Billy welcomed the news of a positively portrayed gay pro baseball player on TV. He´s hopeful that shows like Drop Dead Diva can continue the movement toward full acceptance of LGBT people in sports.

"Today's young athletes that happen to be gay are fortunate to be living in an era with progressive filmmakers challenging us with timely subjects," Billy said. "They're able to see story lines and images that parallel our lives. I think back to my career, and never seeing one image on TV or in film of an athlete contemplating coming out or sharing their hidden truth. Consistent positive images help educate us and move the conversation in a direction that gives young men and women confidence to live their truth."

Billy is currently the vice chairman of the StandUp Foundation, which targets bullying and homophobia in sports.

Past TV shows tackling gay pro athletes have either necessitated big leaps of faith in the story or portrayed their coming out in a false manner. For example, we at Outsports have long preached the importance of athletes coming out in the offseason, yet TV and film portray them coming out during the season for dramatic purposes. The Diva writers made a real commitment to tell the story in a compelling way that also portrays a real, possible scenario of how and (just as importantly) when the first professional baseball player could and should come out. It also offers a flair for the Hollywood drama.

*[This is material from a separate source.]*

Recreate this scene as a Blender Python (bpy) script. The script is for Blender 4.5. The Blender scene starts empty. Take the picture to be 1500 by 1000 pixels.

Drop Dead Diva has been nominated for a GLAAD Award for Best TV Episode each of its last three seasons. Here's hoping they go four-for-four.

The gay ballplayer episode of Drop Dead Diva, "Secret Lives," airs on Lifetime this Sunday night at 9pm/8c. As an added bonus, the guest judge this week is none other than Sandra Bernhardt (whom I used to watch wander her apartment topless in New York City, but that's a whole other story).